"HE gave them their heads"; that is how poet Theo Dorgan describes fellow poet Sean O Tuama's relationship with the circle of young poets who published in the influential journal, Innti, 20 years ago. Sean O Tuama, teaching in the Department of Modern Irish, writing poetry and criticism, provided them a whet stone which produced magnificent sparks.
Some of the Innti generation are represented in the line up of poets who will read at the Project Arts Centre in Dublin tomorrow night in celebration of Sean O Tuama's 70th birthday. Omos don Tuamach will feature Gabriel Rosenstock, Liam O Muirthile, Nuala Ni Dhomhnaill and Michael Davitt, joined by the magnificent sean nos singers, Iarla O Lionaird and Padraig O Cearbhaill.

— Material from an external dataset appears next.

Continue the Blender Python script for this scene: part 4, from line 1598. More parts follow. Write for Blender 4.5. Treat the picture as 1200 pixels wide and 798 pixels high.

Dorgan witnessed the Innti phenomenon, but did not do Irish at UCC and so did not benefit directly from O Tuama's brave new vision: "O Tuama was so different", he says. "Even the Irish being taught at that time in schools was backward and reactionary, and was not linked in any way with everyday life. He wasn't uncritical, either, however, he didn't think something was good just because it was new, which was the thinking at the time."
O Tuama's own poetry has been highly influential, as has his anthology of Irish poetry, An Duanaire, published in collaboration with Thomas Kinsella. His play Gunna Cam Agus Slabhra Oir which showed the breaking of the Gaelic Order through "surrender and regrant" has been the Leaving Certificate study of a generation, and his recent collection of critical essays, Repossessions, published by Cork University Press, is testimony to an endlessly questioning intellect.
"O Tuama has been, more than anyone else, the guardian of the tradition," concludes Dorgan.